The challenge to the constitutionality of section 179(1) (b) of the Criminal Procedure Act (CPA) brought by fraud accused Manga Nawa-Mukena and her husband Joseph Mukena as well as Michael Amushelelo started on Tuesday before three judges of the Windhoek High Court.
Judges Hosea Angula, Thomas Masuku and Nate Ndauendapo reserved their judgment to 27 August at the end of arguments by Kadhila Amoomo, on behalf of the applicants, and Nixon Marcus on behalf of the prosecutor general.
The Mukenas and Amushelelo want the High Court to declare the section that gives police officers authority to issue notices to institutions to get personal information on suspects in a criminal case unconstitutional.
Amoomo said they are looking for an order from the court reviewing and setting aside all notices issued in terms of section 179(1) (b) of the CPA in their trial, declaring that all documents obtained by way of notices issued in terms of the section are inadmissible as evidence on the basis that it was unconstitutionally obtained.
If the court declines, they will ask for a declarator that the section is unconstitutional. Should the court fail to do this, they will ask for a declarator that section 64(10(d) of the Banking Institutions Act is unconstitutional.
Section 179(1)(b) of the CPA makes provision for any police officer to, by way of notices issued, instruct any person to either appear in a lower court, or for any institution to provide documentation needed in a criminal investigation.

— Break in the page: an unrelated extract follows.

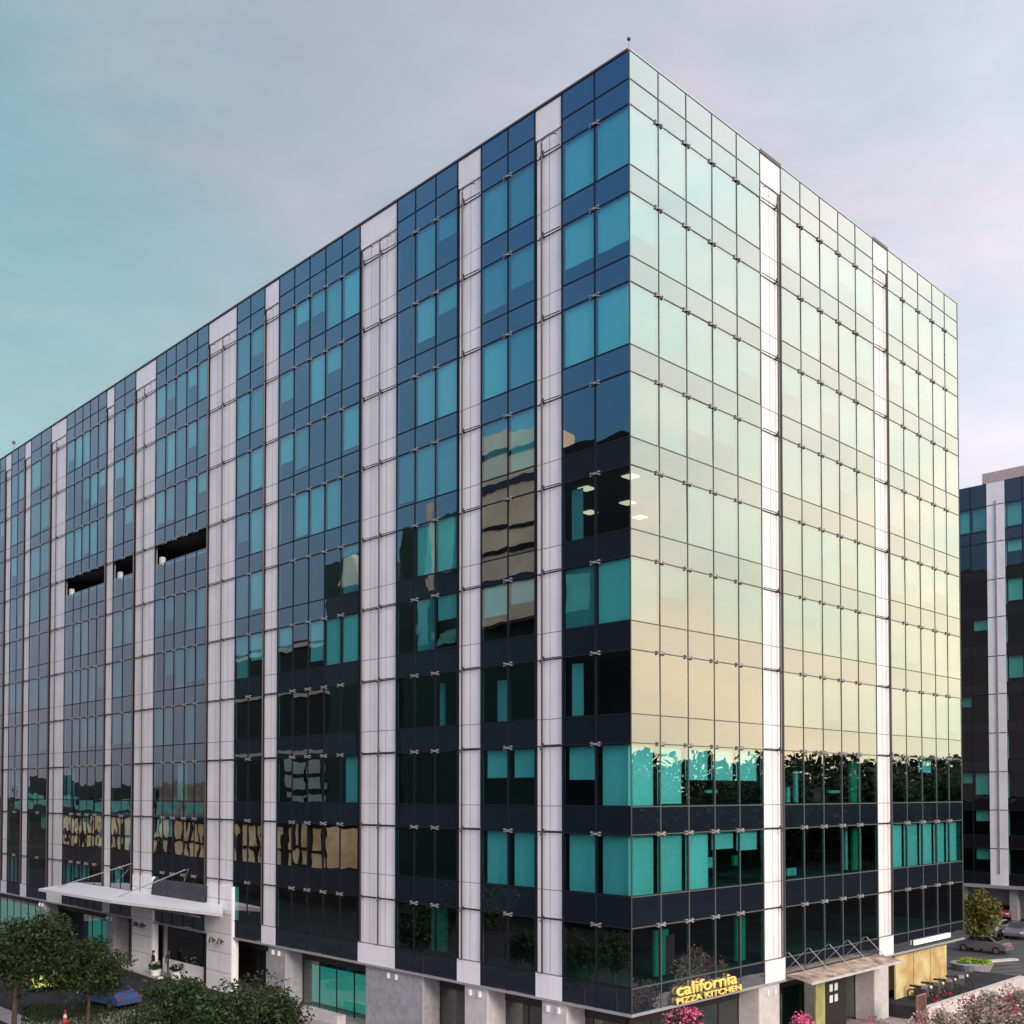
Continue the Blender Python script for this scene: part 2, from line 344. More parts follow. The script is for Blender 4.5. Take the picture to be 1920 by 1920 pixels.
for k, (dep, face, bi, r_, us) in enumerate(tasks):
    n = len(us) - 1; z0, z1 = SI[r_], SP[r_]
    ztop_g = z1
    if face == 'L' and bi in (5, 6, 7) and r_ == 3: ztop_g = z1 - 1.42   # open plant-floor slot
    tgt = MB() if k < 100 else far_win
    for i in range(n): fquad(tgt, face, us[i], us[i + 1], z0, ztop_g, tilt=.0035)
    wo = tgt.build('window', M['vision'], bld) if k < 100 else None
    fr = BL.get((face, bi, r_))
    for i in range(n):
        if fr: v = fr[i]
        elif face == 'L' and bi in (5, 6, 7) and r_ == 3: v = 0
        elif r_ >= 7: v = rnd.choice([0, 0, 0, 1, .5])
        elif face == 'R': v = rnd.choice([1, 1, 1, 1, 1, 1, .8, .5])
        else: v = rnd.choice([1, 1, 1, 1, .92, .85, .6, .45, 0]) if rnd.random() < .85 else 0
        if v <= .02: continue
        a, b = sorted((us[i], us[i + 1])); g = .10 if r_ < 7 else .16; bd = .12 if r_ < 7 else .30
        t_ = blinds_far if (k >= 100 or nblind >= 100) else MB()
        zb = z1 - .06 - (z1 - z0 - .1) * v
        fbox(t_, face, a + g, b - g, -bd - .02, -bd, zb, z1 - .06)
        fbox(t_, face, a + g, b - g, -bd - .03, -bd + .01, zb - .04, zb - .001)
        bm_ = M['blind_r'] if (face == 'R' and r_ < 7) else M['blind_low'] if r_ >= 7 else M['blind_mid'] if (face == 'L' and bi >= 5 and r_ >= 3) else M['blind']
        t_.mi = [t_._m(bm_)] * 0 + t_.mi; idx = t_._m(bm_); t_.mi[-12:] = [idx] * 12
        if t_ is not blinds_far: t_.build('roller_blind', None, wo); nblind += 1
far_win.build('window', M['vision'], bld, kind='stuff')
# narrow side blinds seen beside the dark corner floors
for r_ in (4, 6):
    mb = MB(); a = uL(1062); b = uL(1083); fbox(mb, 'L', min(a, b), max(a, b), -.42, -.40, SI[r_] + .1, SP[r_] - .3); mb.build('roller_blind', M['blind'], bld)
blinds_far.build('roller_blind', None, bld, kind='stuff')

# dark slots: louvre lining set back behind the openings
sl_ = MB()
for bi in (5, 6, 7):
    us = bays[bi][1]
    fbox(sl_, 'L', min(us) + .05, max(us) - .05, -1.6, -.45, SP[3] - 1.46, SP[3] - 1.40)
    fbox(sl_, 'L', max(us) - .5, max(us) - .12, -.6, -.3, SP[3] - 1.38, SP[3] - .8)
sl_.build('louvre_opening', M['white'], bld)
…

The applicants argue that the section is vague and open to abuse by the police, a situation they claim happened in their case.
Section 64 of the Banking Institutions Act provides for the confidentiality of banking details, except in the case of a criminal trial.
However, they said, they reserve their right to challenge the Banking Act in the event the judge refused to consider their challenge to the CPA, as it is their understanding that their bank records were obtained using notices issued according to the impugned CPA.
According to them, section 179 of the CPA does not require judicial oversight, which makes it dangerous and unconstitutional.
“There is absolutely no judicial oversight, and because of the lack of judicial oversight, same can be subjected to abuse,” Nawa-Mukena stated in an affidavit submitted to the court.
She continued: “The section does not make provision for judicial oversight, and because the section is not clearly articulated as to avoid being vague. The section also does not inculcate sufficient procedures to preclude abuse.”
Marcus argued that the civil court is not the right court to decide the issue.
According to him, the correct platform will be the trial court which will have to decide whether the evidence obtained in such a manner is admissible or not.
He also said that the court can send the matter to Parliament to rectify the section.